A 2.1-kg 15-cm-radius cylinder, initially at rest, is free to rotate about the axis of the cylinder. A rope of negligible mass is wrapped around it and pulled with a force of 14 N.
(a) Find the magnitude of the torque exerted by the rope.
?N · m
(b) Find the angular acceleration of the cylinder.
?rad/s2
(c) Find the angular velocity of the cylinder at t = 1.00 s.
?rad/s
To answer these questions, we need to use the concepts of torque, angular acceleration, and angular velocity. Let's break down each question and explain how to find the answers.
(a) To find the magnitude of the torque exerted by the rope, we can use the formula:
Torque = Force * Lever Arm
The lever arm is the perpendicular distance from the axis of rotation to the line of action of the force. In this case, the lever arm is equal to the radius of the cylinder. Substitute the given values into the formula:
Torque = 14 N * 0.15 m
Torque = 2.1 N·m
Therefore, the magnitude of the torque exerted by the rope is 2.1 N·m.
(b) To find the angular acceleration of the cylinder, we can use the formula:
Torque = Moment of Inertia * Angular Acceleration
The moment of inertia depends on the shape and mass distribution of the object. For a cylindrical object rotating about its axis, the formula is:
Moment of Inertia = (1/2) * Mass * Radius^2
Substitute the given values into the formula:
Moment of Inertia = (1/2) * 2.1 kg * (0.15 m)^2
Moment of Inertia = 0.023625 kg·m^2
Now, rearrange the formula to solve for angular acceleration:
Angular Acceleration = Torque / Moment of Inertia
Angular Acceleration = (2.1 N·m) / (0.023625 kg·m^2)

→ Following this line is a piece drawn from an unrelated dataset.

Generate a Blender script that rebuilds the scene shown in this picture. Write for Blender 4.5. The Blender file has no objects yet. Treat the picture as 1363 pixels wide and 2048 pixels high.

Angular Acceleration = 88.89 rad/s^2
Therefore, the angular acceleration of the cylinder is 88.89 rad/s^2.
(c) To find the angular velocity of the cylinder at t = 1.00 s, we can use the formula:
Final Angular Velocity = Initial Angular Velocity + (Angular Acceleration * Time)
Given that the initial angular velocity is 0 rad/s (since the cylinder is initially at rest), and the angular acceleration is 88.89 rad/s^2, substitute these values into the formula:
Final Angular Velocity = 0 rad/s + (88.89 rad/s^2 * 1.00 s)
Final Angular Velocity = 88.89 rad/s
Therefore, the angular velocity of the cylinder at t = 1.00 s is 88.89 rad/s.